After the players killed Abion's mother, the Queen, and escaped again, they scryed on Abion to see what was up. I had already decided that in case of the Queen's death, Abion would be first in line for the throne, but that his older sister Ordelia considers herself more capable and deserving. I personally don't think this is very relevant to the players at this point, but they wanted to know what was happening, so I made up a scene in the Queen's throne-room: the throne-room is filled with a sea of the Queen's blood (still pouring from her severed neck) while vampire servants try to bail out the tower, and Ordelia and Abion are verbally fencing before the throne. Abion says something like, "When I'm crowned in the morning, finally I'll be able to lead this kingdom to true greatness" and Ordelia says something arch like, "Will you brother? Be careful you do not stumble along the way" or whatever. Again, this is to show the players the immediate after-effects of their actions (tower filled with blood), as well as what will happen if the players don't intervene (Abion crowned king, Ordelia attempting subterfuge to stop him).

THE DEADBOYZ

The players have been scrying on their rival party consistently throughout the campaign, after getting their hands on one of their water bottles. This has typically not turned up very good information -- I want finding the Deadboyz to be pretty tough to find. Once I gave the players a view of an upcoming room where the Deadboyz were making camp: a frozen lake with a barbed wire fence crossing it. This gave them something to look forward to as they explored the dungeon.
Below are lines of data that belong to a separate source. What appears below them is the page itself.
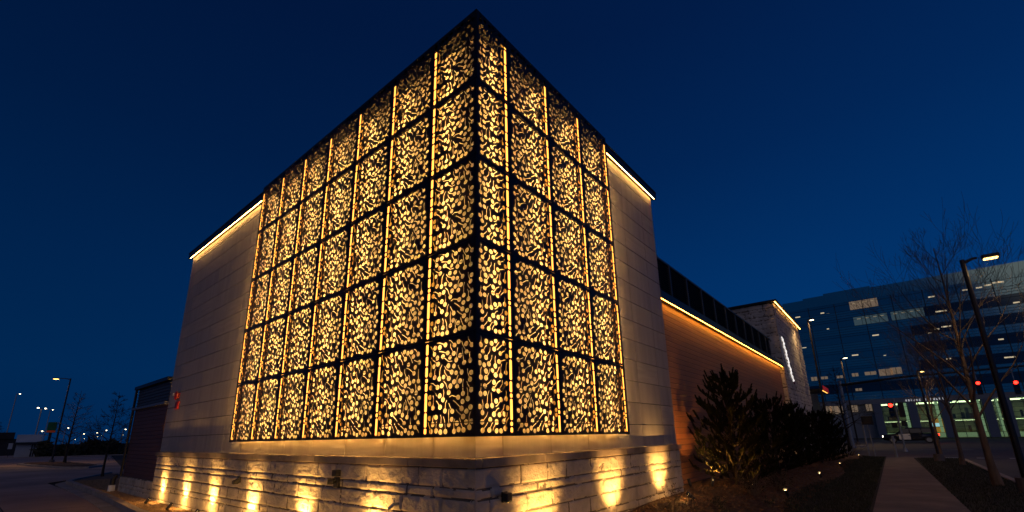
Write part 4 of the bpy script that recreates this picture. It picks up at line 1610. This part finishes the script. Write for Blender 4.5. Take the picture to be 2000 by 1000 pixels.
# ------------------------------------------------------------------ traffic signals
def signal_head(parent, x, y, z, face, lit=0, rz=0):
    h = empty('signal_head', (x, y, z), rz) if False else None
    c = MB()
    c.bbox(x - .17, y - .12, z - .95, x + .17, y + .12, z + .18, .03)
    hd = c.build('signal_head', M['black'], parent)
    for k in range(3):
        zz = z - .02 - k * .36
        MB().tube([(x, y - .122, zz), (x, y - .135, zz)], .125, 16).build('lens', M['signal_red'] if k == lit else M['glassdark'], hd)
        vis = MB()
        vs = [(x + .14 * math.cos(a), zz + .14 * math.sin(a)) for a in [R(-20 + 220 * i / 10) for i in range(11)]]
        for (p, q) in zip(vs[:-1], vs[1:]):
            vis.add([(p[0], y - .123, p[1]), (q[0], y - .123, q[1]), (q[0], y - .33, q[1]), (p[0], y - .33, p[1])], [(0, 1, 2, 3)])
        vis.build('visor', M['black'], hd)
    return hd


o = empty('traffic_signal', (.37, 50, -.1))
tag(o, 'grey signal mast with a long arm carrying two red lit signal heads over the road', 'traffic signal')
MB().tube([(0, 0, 0), (0, 0, 6.3)], [.20, .15], 12).build('mast', M['galv'], o)
MB().tube([(0, 0, 5.85), (5, 0, 6.2), (12.6, 0, 6.35)], [.13, .10, .06], 10).build('mast_arm', M['pole'], o)
MB().tube([(0, 0, 0), (0, 0, .12)], .30, 10).build('base_plate', M['galv'], o)
for (x, z) in ((9.3, 5.22), (11.42, 5.08)):
    hd = signal_head(o, x, -.2, z, 0)
    MB().tube([(x, 0, z - .3), (x, 0, 6.3)], .035, 6).build('hanger', M['galv'], o)
o = empty('traffic_signal', (4.0, 41.5, -.1))
tag(o, 'shorter pedestal traffic signal showing red in front of the lit lobby', 'traffic signal')
MB().tube([(0, 0, 0), (0, 0, 3.9)], .055, 10).build('post', M['galv'], o)
signal_head(o, -.26, 0, 3.42, 0)
sg2 = MB().bbox(.16, -.1, 2.5, .50, .12, 3.6, .03).build('signal_head', M['black'], o)
MB().bbox(-.45, -.08, 1.75, -.12, .1, 2.15, .03).build('walk_signal', M['black'], o)
MB().bbox(.14, -.08, 1.85, .44, .1, 2.25, .03).build('walk_signal', M['black'], o)
MB().tube([(0, 0, 0), (0, 0, .25)], [.16, .10], 10).build('base_plate', M['galv'], o)
for (u, v0, v1, Y, nm, lb, sgn) in ((1698, 833, 891, 31.2, 'sign_post', 'pale steel post with a dark box on top at the end of the path', True), (1752, 862, 893, 30.9, 'bollard_post', 'short plain grey steel post at the path end', False)):
    x, _ = px_at(u, v1, Y)
    o = empty(nm, (x, Y, -.03))
    tag(o, lb, 'post')
    h = 1.15 if not sgn else 2.0
    MB().tube([(0, 0, -.05), (0, 0, h)], .045 if sgn else .055, 10).build('post', M['galv'], o)
    if sgn:
        MB().bbox(-.02, -.16, h - .14, .55, .16, h + .36, .03).build('sign_box', M['black'], o)
        MB().tube([(.28, .6, -.05), (.22, .5, h - .1)], .035, 8).build('brace', M['galv'], o)
    else:
        MB().sphere((0, 0, h), .056, 1, 1, .5).build('cap', M['galv'], o)


# ------------------------------------------------------------------ patrol car waiting at the far kerb
def suv(x, y, z, rz, label):
    o = empty('parked_car', (x, y, z), rz)
    tag(o, label, 'car')
    bl = mat('black_car_paint', (.010, .010, .012), .25, spec=.7)
    wh = mat('white_car_paint', (.62, .63, .66), .3)
    # local: front toward -X, length 5.1
    low = [(-2.50, .42), (-2.52, .75), (-2.40, .98), (-1.35, 1.10), (2.45, 1.12), (2.52, .95), (2.50, .42), (2.05, .30), (-2.1, .30)]
    bm = MB()

    def shell(prof, hw0, hw1, name, m, parent):
        b = MB()
        n = len(prof)
        vs, fs = [], []
        for s in (-1, 1):
            for (px_, pz_) in prof:
                t = (pz_ - min(p[1] for p in prof)) / (max(p[1] for p in prof) - min(p[1] for p in prof))
                vs.append((px_, s * (hw0 + (hw1 - hw0) * t), pz_))
        fs = [tuple(reversed(range(n))), tuple(range(n, 2 * n))] + [(i, (i + 1) % n, n + (i + 1) % n, n + i) for i in range(n)]
        bmx = bmesh.new()
        V_ = [bmx.verts.new(v) for v in vs]
        for f in fs: bmx.faces.new([V_[i] for i in f])
        bmesh.ops.recalc_face_normals(bmx, faces=bmx.faces)
        bmesh.ops.bevel(bmx, geom=bmx.edges[:], offset=.05, segments=2, affect='EDGES')
        bmx.verts.index_update()
        b.add([v.co[:] for v in bmx.verts], [[v.index for v in f.verts] for f in bmx.faces])
        bmx.free()
        return b.build(name, m, parent, True)
    body = shell(low, .96, .93, 'body', bl, o)
    cab = [(-1.30, 1.10), (-.55, 1.66), (.2, 1.76), (2.05, 1.72), (2.42, 1.15)]
    shell(cab, .88, .70, 'cabin', bl, o)
    for s in (-1, 1):
        for (a0, a1, t0, t1) in ((-.95, -.02, -.45, -.02), (.06, 1.05, .06, 1.0), (1.13, 2.15, 1.08, 1.88)):
            b = MB()
            yb, yt = s * .875, s * .735
            b.add([(a0, yb, 1.17), (a1, yb, 1.17), (t1, yt, 1.64), (t0, yt, 1.64), (a0, yb + s * .015, 1.17), (a1, yb + s * .015, 1.17), (t1, yt + s * .015, 1.64), (t0, yt + s * .015, 1.64)],
                  [(4, 5, 6, 7), (0, 1, 5, 4), (1, 2, 6, 5), (2, 3, 7, 6), (3, 0, 4, 7)])
            b.build('side_window', M['glassdark'], o)
        dr = MB().bbox(-1.02, s * .945 - .03, .42, .02, s * .945 + .03, 1.08, .02).build('door', wh, o)
        MB().bbox(-.16, s * .985 - .012, .86, .0, s * .985 + .012, .90, .006).build('handle', M['black'], dr)
        dr = MB().bbox(.06, s * .945 - .03, .42, 1.06, s * .945 + .03, 1.08, .02).build('door', bl, o)
        MB().bbox(.86, s * .985 - .012, .86, 1.02, s * .985 + .012, .90, .006).build('handle', M['black'], dr)
        MB().bbox(-2.535, s * .70 - .2, .68, -2.44, s * .70 + .2, .88, .03).build('headlight', emit('headlight_glow', (1, .9, .75), 6), o)
        MB().bbox(2.40, s * .76 - .16, .82, 2.545, s * .76 + .20, 1.06, .03).build('tail_light', emit('tail_light_glow', (1, .03, .01), 6), o)
        MB().bbox(-1.0, s * 1.0 - .1, 1.12, -.84, s * 1.0 + .1, 1.28, .03).build('mirror', bl, o)
        for wx in (-1.62, 1.58):
            wh_ = MB().tube([(wx, s * .72, .38), (wx, s * .96, .38)], .38, 20).build('wheel', M['black'], o)
            MB().tube([(wx, s * .961, .38), (wx, s * .975, .38)], .24, 14).build('rim', M['galv'], wh_)
    b = MB()
    b.add([(-1.28, -.72, 1.16), (-1.28, .72, 1.16), (-.60, .66, 1.64), (-.60, -.66, 1.64)], [(0, 1, 2, 3)])
    b.add([(-1.31, -.72, 1.17), (-1.31, .72, 1.17), (-.63, .66, 1.65), (-.63, -.66, 1.65)], [(3, 2, 1, 0)])
    b.build('windscreen', M['glassdark'], o)
    return o


cxx, _ = px_at(1777, 850, 68)
suv(cxx, 68, -.1, 0, 'black and white patrol car with red tail light in front of the lit lobby')

bpy.context.view_layer.update()
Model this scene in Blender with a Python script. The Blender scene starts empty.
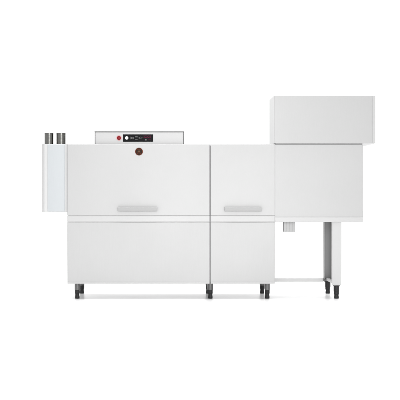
import bpy, bmesh, math, random
from mathutils import Vector, Matrix
random.seed(4)
scene = bpy.context.scene
COL = scene.collection

# ------------------------------------------------------------------ camera
DIST, EYE = 11.0, 0.992
cam_d = bpy.data.cameras.new("camera")
cam = bpy.data.objects.new("camera", cam_d)
COL.objects.link(cam)
cam.location = (0.0, -DIST, EYE)
cam.rotation_euler = (math.radians(90), 0, 0)
cam_d.sensor_width = 36.0
cam_d.lens = 36.0 * DIST / 4.0
cam_d.shift_x = 0.08              # rise-and-shift lens, fronts stay square to the film
cam_d.shift_y = 0.0
cam_d.clip_start = 0.1
cam_d.clip_end = 500.0
scene.camera = cam

# ------------------------------------------------------------------ studio surround
world = bpy.data.worlds.new("World")
scene.world = world
world.use_nodes = True
wn, wl = world.node_tree.nodes, world.node_tree.links
wn.clear()
w_out = wn.new("ShaderNodeOutputWorld")
w_bg = wn.new("ShaderNodeBackground")
w_tc = wn.new("ShaderNodeTexCoord")
w_sep = wn.new("ShaderNodeSeparateXYZ")
wl.new(w_tc.outputs["Generated"], w_sep.inputs[0])
# bright white sweep behind the machine (+Y), dimmer studio towards the camera (-Y)
w_map = wn.new("ShaderNodeMapRange")
w_map.interpolation_type = 'SMOOTHSTEP'
w_map.inputs["From Min"].default_value = 0.05
w_map.inputs["From Max"].default_value = 0.75
w_map.inputs["To Min"].default_value = 0.80
w_map.inputs["To Max"].default_value = 1.22
wl.new(w_sep.outputs["Y"], w_map.inputs["Value"])
w_bg.inputs["Color"].default_value = (1.0, 1.0, 1.0, 1)
wl.new(w_map.outputs["Result"], w_bg.inputs["Strength"])
wl.new(w_bg.outputs[0], w_out.inputs[0])

def area_light(name, loc, target, sx, sy, power, color=(1, 1, 1)):
    d = bpy.data.lights.new(name, 'AREA')
    d.shape = 'RECTANGLE'
    d.size, d.size_y, d.energy, d.color = sx, sy, power, color
    o = bpy.data.objects.new(name, d)
    COL.objects.link(o)
    o.location = loc
    o.rotation_euler = (Vector(target) - Vector(loc)).to_track_quat('-Z', 'Y').to_euler()
    return o

area_light("overhead_floor_fill", (0.4, 1.2, 6.0), (0.4, 1.0, 0), 7.0, 4.0, 540)  # added lamp out of view, lifts the floor to white
area_light("softbox_key", (0.6, -8.0, 1.7), (0.35, 0, 1.0), 2.6, 2.2, 118)

scene.view_settings.view_transform = 'Standard'
scene.view_settings.look = 'None'
scene.view_settings.gamma = 1.0
scene.view_settings.exposure = 0.37
scene.view_settings.use_curve_mapping = False
scene.cycles.max_bounces = 10
scene.cycles.diffuse_bounces = 6
scene.cycles.glossy_bounces = 6

# ------------------------------------------------------------------ measuring helpers
def px(u, y=0.0):                 # photo column -> metres at depth y
    return (u - 168.0) / 100.0 * (DIST + y) / DIST
def pz(v, y=0.0):                 # photo row -> metres at depth y
    return EYE - (v - 200.0) / 100.0 * (DIST + y) / DIST

# ------------------------------------------------------------------ materials
def new_mat(name):
    m = bpy.data.materials.new(name)
    m.use_nodes = True
    nt = m.node_tree
    return m, nt, nt.nodes["Principled BSDF"]

def steel(name, col, metallic=0.6, rough=0.5, brush='Z', brush_amt=0.07, wave=0.012, tone=0.016):
    """satin stainless sheet: fine brushing, slight oil-canning, faint tonal drift"""
    m, nt, b = new_mat(name)
    N, L = nt.nodes, nt.links
    tc = N.new("ShaderNodeTexCoord")
    mp = N.new("ShaderNodeMapping")
    s = {'Z': (700, 700, 9), 'X': (9, 700, 700)}[brush]
    mp.inputs["Scale"].default_value = s
    L.new(tc.outputs["Object"], mp.inputs["Vector"])
    n1 = N.new("ShaderNodeTexNoise")
    n1.inputs["Scale"].default_value = 1.0
    n1.inputs["Detail"].default_value = 3
    L.new(mp.outputs[0], n1.inputs["Vector"])
    n2 = N.new("ShaderNodeTexNoise")
    n2.inputs["Scale"].default_value = 1.7
    n2.inputs["Detail"].default_value = 2
    L.new(tc.outputs["Object"], n2.inputs["Vector"])
    # tone
    ramp = N.new("ShaderNodeMapRange")
    ramp.inputs["From Min"].default_value = 0.3
    ramp.inputs["From Max"].default_value = 0.7
    ramp.inputs["To Min"].default_value = 1 - tone
    ramp.inputs["To Max"].default_value = 1 + tone
    L.new(n1.outputs["Fac"], ramp.inputs["Value"])
    mul = N.new("ShaderNodeVectorMath")
    mul.operation = 'SCALE'
    mul.inputs[0].default_value = col
    L.new(ramp.outputs[0], mul.inputs["Scale"])
    L.new(mul.outputs[0], b.inputs["Base Color"])
    # roughness
    rr = N.new("ShaderNodeMapRange")
    rr.inputs["From Min"].default_value = 0.3
    rr.inputs["From Max"].default_value = 0.7
    rr.inputs["To Min"].default_value = rough - 0.012
    rr.inputs["To Max"].default_value = rough + 0.012
    L.new(n2.outputs["Fac"], rr.inputs["Value"])
    L.new(rr.outputs[0], b.inputs["Roughness"])
    # relief
    b1 = N.new("ShaderNodeBump")
    b1.inputs["Strength"].default_value = wave
    b1.inputs["Distance"].default_value = 0.02
    L.new(n2.outputs["Fac"], b1.inputs["Height"])
    b2 = N.new("ShaderNodeBump")
    b2.inputs["Strength"].default_value = brush_amt
    b2.inputs["Distance"].default_value = 0.0006
    L.new(n1.outputs["Fac"], b2.inputs["Height"])
    L.new(b1.outputs[0], b2.inputs["Normal"])
    L.new(b2.outputs[0], b.inputs["Normal"])
    b.inputs["Metallic"].default_value = metallic
    return m

def plain(name, col, rough=0.5, metallic=0.0, speck=0.15, emit=None, spec=0.5):
    """dyed plastic, print or painted metal with a faint mottling"""
    m, nt, b = new_mat(name)
    N, L = nt.nodes, nt.links
    tc = N.new("ShaderNodeTexCoord")
    n = N.new("ShaderNodeTexNoise")
    n.inputs["Scale"].default_value = 60
    n.inputs["Detail"].default_value = 4
    L.new(tc.outputs["Object"], n.inputs["Vector"])
    r = N.new("ShaderNodeMapRange")
    r.inputs["To Min"].default_value = 1 - speck
    r.inputs["To Max"].default_value = 1 + speck
    L.new(n.outputs["Fac"], r.inputs["Value"])
    mul = N.new("ShaderNodeVectorMath")
    mul.operation = 'SCALE'
    mul.inputs[0].default_value = col
    L.new(r.outputs[0], mul.inputs["Scale"])
    L.new(mul.outputs[0], b.inputs["Base Color"])
    b.inputs["Roughness"].default_value = rough
    b.inputs["Metallic"].default_value = metallic
    b.inputs["Specular IOR Level"].default_value = spec
    if emit:
        b.inputs["Emission Color"].default_value = (*emit[0], 1)
        b.inputs["Emission Strength"].default_value = emit[1]
    return m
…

Later, I was able to show them a truly bizarre scene: the Deadboyz' rogue cooking a meal in an idyllic cabin, natural sunshine coming through the windows, when their antipaladin enters, covered head to toe in blood and holding a severed head. In the game, they had made camp inside a magic painting which was inside a magic mirror, but at this point the players had no idea what to do with this information. The result is that when the players DID find the magic painting inside the magic mirror, they had a truly excellent a-HA moment as they understood what they had seen.

NO OTHER EXAMPLES SPRING TO MIND

But it's always a good opportunity when the players manage to scry. I don't have to give everything away, but I can give away some very helpful and interesting information, and come up with details to illuminate the characters.